Friday, January 7, 2011

A Winter Fog

There is a winter fog hovering over me,
it´s weightlessness a farce as it sets heavy on my shoulders.
I wish to throw it off so I can progress with clarity into this new year
but it eludes my grasp and dances about keeping me under its influence.


There is a list of resolutions beckoning me,
its fresh content and possibilities call me from the other side.
I imagine delving into them and awakening anew


But the leaden shroud of mist hangs on and hinders my advance.

Alone I wish to dissolve it, to reach the other side
however, in company I find myself each day and
this is a challenge I must face in solitude and silence
concentrating on dissipating the veil in order to move forward freely.

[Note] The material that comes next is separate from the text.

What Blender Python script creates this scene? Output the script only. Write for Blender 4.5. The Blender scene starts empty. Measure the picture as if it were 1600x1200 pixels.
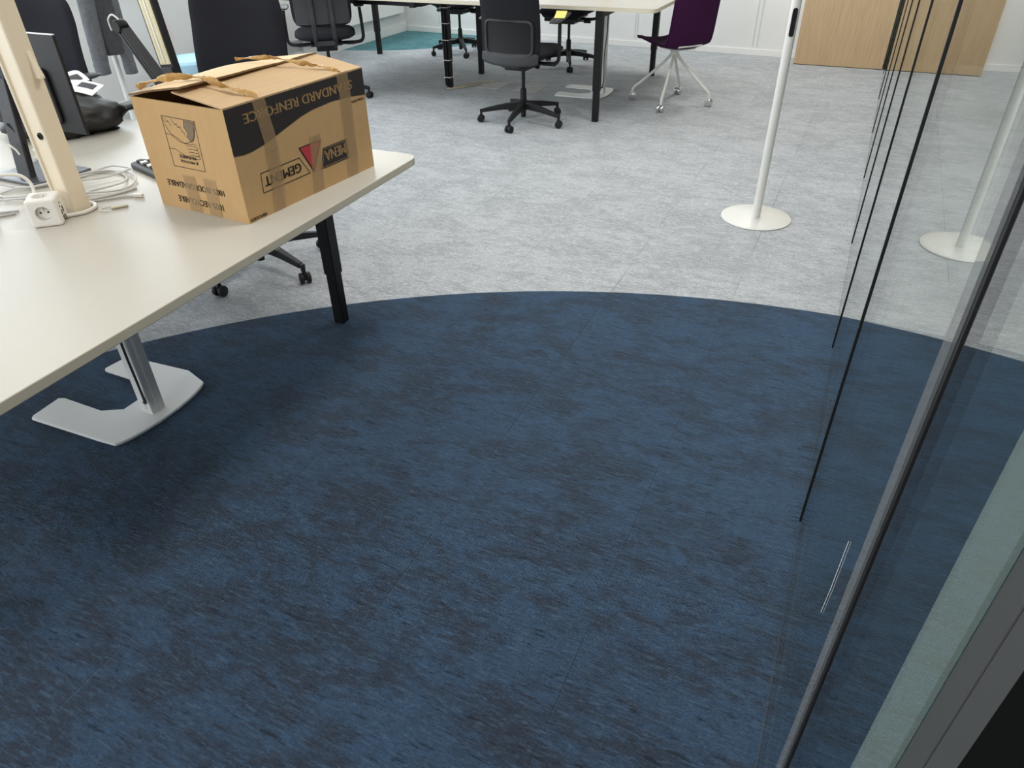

Soon the house will be quiet, I will be alone
and the rays of sunny solitude
will burn off the fog.


Monday, January 3, 2011

Where am I?

How far am I from me? But I am here always, constantly by my side. Then the question perhaps is, how far is me from where I am? I am not sure: close by, often sitting in my lap, but many other times ME is drifting, disappeared, distant, darkened. I must shine the light again, to illuminate the path that brings ME back to where I am, or that makes it easier that I move closer to the distant ME. The two are longing to be reunited on the same bright path, I know it.